J'ai traduit cet article de l'Union des Journalistes Orthodoxes, parce qu'il exprime exactement ce que je ressens, depuis que j'ai suivi sur facebook, travers les récits, témoignages et commentaires des participants, les processions panukrainiennes du métropolite Onuphre, qui m'ont convaincue de sa grande élévation d'âme, de son immense amour, de son rôle providentiel et de l'élan spirituel extraordinaire de l'Eglise d'Ukraine, dans un pays par ailleurs entièrement livré aux démons.
Son actuelle fermeté, en dépit de toutes les persécutions, des
tentatives d’intimidation, de corruption, lui ont définitivement donné la place de point de rassemblement de tout ce que Ukraine a de meilleur.
On peut entendre : « Nous
ne nous attendions pas à ce que l’Eglise Ukrainienne se conduisît avec autant de
dignité ! » Mais il n’y a là rien d’inattendu, en réalité. Elle a
derrière elle, en plus de la vie difficile de l’époque soviétique, sa lutte avec
la bande de Philarète, les persécutions du côté des gréco-catholiques uniates,
le glissement dans le schisme d’une partie importante de ministres du culte
indignes et de laïcs indifférents.
L’avenir de l’EOU a été définitivement déterminé au moment où
monseigneur Onuphre a été élu métropolite de Kiev. Les pères, bien sûr,
comprenaient ce qu’ils faisaient et où ils allaient. Je rêvais moi-même, en
2009, que monseigneur Onuphre deviendrait notre patriarche, car je ne connais
pas, parmi tous les hiérarques de l’Eglise Russe, d’homme plus solide, plus courageux
et respectueux de la tradition patristique. Je me souviens d’un moment
anecdotique de cette période. L’un des activistes moscovites de l’Eglise a
brusquement déclaré que monseigneur Onuphre ne pouvait être patriarche parce qu’il
était indifférent à Internet. Le plus remarquable est qu’on ne trouva pas d’autres
arguments. Il se passa cinq ans et il devint clair qu’une toute autre place
avait été préparée à monseigneur.
A partir des processions panukrainiennes, l’Eglise Ukrainienne se
révéla la seule force saine et adéquate dans le pays qu’on n’ait pas réussi à
faire passer dans la clandestinité. Sa fermeté actuelle, en dépit de toutes les
persécutions, des tentatives d’intimidation, de corruption, lui ont
définitivement donné la place de point de rassemblement de tout ce que Ukraine a de meilleur.

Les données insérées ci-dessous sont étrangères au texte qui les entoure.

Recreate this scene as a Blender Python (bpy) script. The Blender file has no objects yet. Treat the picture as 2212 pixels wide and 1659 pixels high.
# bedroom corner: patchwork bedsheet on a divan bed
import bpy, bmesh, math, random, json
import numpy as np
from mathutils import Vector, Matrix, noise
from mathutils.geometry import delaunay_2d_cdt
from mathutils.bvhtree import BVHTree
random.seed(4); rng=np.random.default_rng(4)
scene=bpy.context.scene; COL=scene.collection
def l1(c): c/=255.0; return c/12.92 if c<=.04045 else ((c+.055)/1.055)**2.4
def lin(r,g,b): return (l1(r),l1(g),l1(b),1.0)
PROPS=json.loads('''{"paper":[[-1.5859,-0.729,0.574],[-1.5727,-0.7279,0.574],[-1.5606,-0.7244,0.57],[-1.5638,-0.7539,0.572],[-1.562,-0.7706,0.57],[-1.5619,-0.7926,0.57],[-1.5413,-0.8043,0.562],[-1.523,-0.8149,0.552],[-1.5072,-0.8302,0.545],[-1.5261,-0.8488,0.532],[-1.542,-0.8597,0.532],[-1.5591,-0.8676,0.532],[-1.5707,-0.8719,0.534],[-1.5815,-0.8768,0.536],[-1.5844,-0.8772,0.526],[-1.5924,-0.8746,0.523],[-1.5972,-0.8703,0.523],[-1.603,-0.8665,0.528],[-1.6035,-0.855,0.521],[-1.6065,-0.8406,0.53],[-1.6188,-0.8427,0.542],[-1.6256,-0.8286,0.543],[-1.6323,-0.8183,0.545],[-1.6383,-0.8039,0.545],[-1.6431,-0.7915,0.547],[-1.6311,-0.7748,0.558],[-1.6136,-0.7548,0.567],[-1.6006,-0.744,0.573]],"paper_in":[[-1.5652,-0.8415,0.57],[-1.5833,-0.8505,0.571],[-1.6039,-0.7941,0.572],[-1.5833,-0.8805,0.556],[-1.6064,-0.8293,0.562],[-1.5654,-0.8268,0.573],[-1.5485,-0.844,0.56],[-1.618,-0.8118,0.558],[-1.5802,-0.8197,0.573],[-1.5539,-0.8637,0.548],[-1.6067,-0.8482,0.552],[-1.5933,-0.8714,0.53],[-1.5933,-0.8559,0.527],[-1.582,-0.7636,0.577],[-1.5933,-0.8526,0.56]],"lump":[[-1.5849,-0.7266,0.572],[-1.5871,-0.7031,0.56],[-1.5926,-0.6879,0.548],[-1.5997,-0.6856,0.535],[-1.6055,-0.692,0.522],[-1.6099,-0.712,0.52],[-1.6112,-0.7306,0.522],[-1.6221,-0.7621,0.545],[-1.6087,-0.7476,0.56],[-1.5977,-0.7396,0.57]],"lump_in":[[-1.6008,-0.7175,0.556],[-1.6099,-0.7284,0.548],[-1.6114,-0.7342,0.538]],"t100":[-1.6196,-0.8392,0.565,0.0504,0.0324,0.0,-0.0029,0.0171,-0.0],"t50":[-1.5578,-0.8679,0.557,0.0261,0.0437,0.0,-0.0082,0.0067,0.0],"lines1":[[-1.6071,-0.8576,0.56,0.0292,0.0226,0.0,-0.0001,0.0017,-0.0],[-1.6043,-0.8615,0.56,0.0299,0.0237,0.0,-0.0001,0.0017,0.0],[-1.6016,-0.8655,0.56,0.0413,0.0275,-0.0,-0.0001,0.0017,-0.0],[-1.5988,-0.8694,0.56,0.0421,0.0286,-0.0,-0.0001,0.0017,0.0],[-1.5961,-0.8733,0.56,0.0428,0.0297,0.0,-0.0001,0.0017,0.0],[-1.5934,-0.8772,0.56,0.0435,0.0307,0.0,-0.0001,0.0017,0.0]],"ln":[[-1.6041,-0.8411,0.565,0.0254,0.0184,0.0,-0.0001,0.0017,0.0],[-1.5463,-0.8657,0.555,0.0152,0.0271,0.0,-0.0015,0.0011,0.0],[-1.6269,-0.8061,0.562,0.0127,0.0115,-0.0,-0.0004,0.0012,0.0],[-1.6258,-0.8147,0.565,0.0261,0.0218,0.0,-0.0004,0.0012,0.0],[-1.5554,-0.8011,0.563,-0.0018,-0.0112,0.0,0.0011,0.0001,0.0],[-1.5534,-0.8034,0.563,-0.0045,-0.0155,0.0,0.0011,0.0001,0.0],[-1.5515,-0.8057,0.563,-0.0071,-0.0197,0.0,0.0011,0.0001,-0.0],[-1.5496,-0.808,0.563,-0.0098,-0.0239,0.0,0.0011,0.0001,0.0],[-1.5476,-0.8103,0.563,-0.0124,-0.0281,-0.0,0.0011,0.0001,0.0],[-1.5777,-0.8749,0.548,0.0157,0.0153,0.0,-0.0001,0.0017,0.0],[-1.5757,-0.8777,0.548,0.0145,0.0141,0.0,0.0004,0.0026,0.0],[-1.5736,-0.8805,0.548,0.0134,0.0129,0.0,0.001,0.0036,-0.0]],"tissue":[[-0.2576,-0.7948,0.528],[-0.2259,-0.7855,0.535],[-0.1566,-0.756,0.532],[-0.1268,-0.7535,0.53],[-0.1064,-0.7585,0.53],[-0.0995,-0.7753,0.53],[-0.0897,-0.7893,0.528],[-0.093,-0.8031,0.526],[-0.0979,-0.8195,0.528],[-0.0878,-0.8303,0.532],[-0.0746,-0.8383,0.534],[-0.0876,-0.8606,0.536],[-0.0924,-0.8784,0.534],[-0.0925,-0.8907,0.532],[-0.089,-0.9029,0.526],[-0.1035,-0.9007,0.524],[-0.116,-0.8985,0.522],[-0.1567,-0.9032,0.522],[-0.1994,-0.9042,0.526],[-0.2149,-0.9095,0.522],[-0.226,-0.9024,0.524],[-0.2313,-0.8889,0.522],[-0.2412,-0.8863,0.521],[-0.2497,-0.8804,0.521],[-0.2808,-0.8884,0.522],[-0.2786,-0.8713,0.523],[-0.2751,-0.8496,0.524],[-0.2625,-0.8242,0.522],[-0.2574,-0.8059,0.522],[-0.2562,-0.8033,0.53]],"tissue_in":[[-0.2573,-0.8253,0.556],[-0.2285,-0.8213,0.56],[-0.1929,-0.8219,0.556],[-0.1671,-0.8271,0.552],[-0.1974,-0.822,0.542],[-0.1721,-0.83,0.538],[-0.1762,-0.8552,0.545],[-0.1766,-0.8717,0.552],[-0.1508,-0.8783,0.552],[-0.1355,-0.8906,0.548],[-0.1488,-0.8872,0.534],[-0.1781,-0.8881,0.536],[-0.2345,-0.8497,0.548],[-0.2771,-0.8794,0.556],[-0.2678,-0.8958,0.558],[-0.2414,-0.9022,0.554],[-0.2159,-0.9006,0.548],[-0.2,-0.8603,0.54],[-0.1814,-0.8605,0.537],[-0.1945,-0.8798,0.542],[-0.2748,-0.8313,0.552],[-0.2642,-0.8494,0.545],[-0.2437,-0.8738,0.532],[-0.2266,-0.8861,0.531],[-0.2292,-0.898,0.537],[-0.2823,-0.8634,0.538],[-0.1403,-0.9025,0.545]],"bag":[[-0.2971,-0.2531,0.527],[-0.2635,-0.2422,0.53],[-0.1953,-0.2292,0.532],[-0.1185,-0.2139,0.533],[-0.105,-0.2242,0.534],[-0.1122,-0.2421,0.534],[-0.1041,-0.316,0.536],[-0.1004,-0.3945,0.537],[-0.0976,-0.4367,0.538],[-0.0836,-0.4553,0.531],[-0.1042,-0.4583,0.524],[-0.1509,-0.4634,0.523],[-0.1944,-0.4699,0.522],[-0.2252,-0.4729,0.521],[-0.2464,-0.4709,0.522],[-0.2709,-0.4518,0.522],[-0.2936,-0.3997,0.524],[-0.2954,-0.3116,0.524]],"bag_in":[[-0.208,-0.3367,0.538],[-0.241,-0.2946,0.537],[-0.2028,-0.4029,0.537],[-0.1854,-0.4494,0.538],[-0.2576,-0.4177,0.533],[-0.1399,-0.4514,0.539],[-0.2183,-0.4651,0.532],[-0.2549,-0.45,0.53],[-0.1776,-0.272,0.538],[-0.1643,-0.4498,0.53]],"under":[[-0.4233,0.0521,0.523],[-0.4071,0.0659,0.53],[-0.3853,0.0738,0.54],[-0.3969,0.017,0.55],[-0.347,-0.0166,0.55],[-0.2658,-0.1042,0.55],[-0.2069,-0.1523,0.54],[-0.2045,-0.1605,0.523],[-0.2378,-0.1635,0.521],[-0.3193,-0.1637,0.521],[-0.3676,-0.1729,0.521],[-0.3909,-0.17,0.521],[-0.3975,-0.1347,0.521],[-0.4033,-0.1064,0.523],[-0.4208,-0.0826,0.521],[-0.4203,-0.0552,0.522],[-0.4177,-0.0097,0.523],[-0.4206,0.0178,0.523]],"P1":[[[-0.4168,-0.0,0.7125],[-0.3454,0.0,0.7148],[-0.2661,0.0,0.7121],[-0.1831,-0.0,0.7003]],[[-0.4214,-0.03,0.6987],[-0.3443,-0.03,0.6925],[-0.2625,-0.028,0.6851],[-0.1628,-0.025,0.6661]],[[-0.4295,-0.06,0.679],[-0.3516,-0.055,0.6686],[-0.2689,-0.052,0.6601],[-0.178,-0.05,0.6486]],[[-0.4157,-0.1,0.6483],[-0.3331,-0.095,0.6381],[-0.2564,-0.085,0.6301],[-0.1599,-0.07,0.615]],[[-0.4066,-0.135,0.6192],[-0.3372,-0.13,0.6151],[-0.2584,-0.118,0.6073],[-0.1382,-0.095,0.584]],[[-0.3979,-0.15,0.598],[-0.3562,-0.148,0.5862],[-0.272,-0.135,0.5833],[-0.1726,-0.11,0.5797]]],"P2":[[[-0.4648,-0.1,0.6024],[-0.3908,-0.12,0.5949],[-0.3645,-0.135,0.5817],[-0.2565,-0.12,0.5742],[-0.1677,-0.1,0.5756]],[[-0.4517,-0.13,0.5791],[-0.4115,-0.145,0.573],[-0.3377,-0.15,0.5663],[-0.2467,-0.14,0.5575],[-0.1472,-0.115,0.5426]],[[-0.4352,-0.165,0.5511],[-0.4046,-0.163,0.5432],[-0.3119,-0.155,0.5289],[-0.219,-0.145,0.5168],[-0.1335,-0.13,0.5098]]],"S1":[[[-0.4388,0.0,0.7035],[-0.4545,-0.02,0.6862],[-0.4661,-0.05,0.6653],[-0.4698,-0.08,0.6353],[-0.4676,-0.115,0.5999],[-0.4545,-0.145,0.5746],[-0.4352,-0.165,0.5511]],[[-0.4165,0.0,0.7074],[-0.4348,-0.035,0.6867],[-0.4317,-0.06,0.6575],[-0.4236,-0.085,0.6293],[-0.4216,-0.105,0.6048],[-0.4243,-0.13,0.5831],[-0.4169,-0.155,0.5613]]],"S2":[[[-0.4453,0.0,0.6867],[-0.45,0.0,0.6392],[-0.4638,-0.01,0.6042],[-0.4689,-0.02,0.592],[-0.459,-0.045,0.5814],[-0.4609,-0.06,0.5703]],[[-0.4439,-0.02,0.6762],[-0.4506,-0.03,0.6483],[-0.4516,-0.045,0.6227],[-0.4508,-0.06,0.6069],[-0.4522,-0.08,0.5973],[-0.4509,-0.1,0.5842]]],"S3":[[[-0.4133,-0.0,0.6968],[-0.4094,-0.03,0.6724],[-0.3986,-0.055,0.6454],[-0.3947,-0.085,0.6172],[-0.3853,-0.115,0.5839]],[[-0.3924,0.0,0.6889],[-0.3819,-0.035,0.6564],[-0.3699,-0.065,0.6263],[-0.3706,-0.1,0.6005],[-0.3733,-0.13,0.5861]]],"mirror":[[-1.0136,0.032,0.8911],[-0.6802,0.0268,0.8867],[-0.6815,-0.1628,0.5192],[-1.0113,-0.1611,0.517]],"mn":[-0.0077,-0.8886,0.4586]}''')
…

Bien sûr, nos frères et sœurs aimeraient tant voir passer cette
coupe loin d’eux. Je me souviens d’un prêtre de Ternopol qui me racontait en
2015 comment les orthodoxes s’apprêtaient à défendre leurs églises. Il n’y
avait dans ses paroles aucun pathos, il ne se répandait pas en slogans
politiques, il partageait les petites scènes de la vie dans la piété de sa
communauté. A un moment, il s’est enquis si je ne l’enregistrais pas sur un
dictaphone.
- Non, dis-je dans un sourire, père, je n’enregistre pas, je
comprends tout.
Il avait très peur, mais c’était
la peur d’un homme qui prépare son arme pour le combat avec des mains
tremblantes, ne pensant pas à fuir. Quand j’entends « ukrainien », je
ne vois pas la foule de salauds qui par avidité, vanité, haine ou bêtise ont
trahi leur patrie. Je vois devant moi le magnifique visage des chrétiens
ukrainiens que j’observe depuis très longtemps, depuis l’aube des années 90.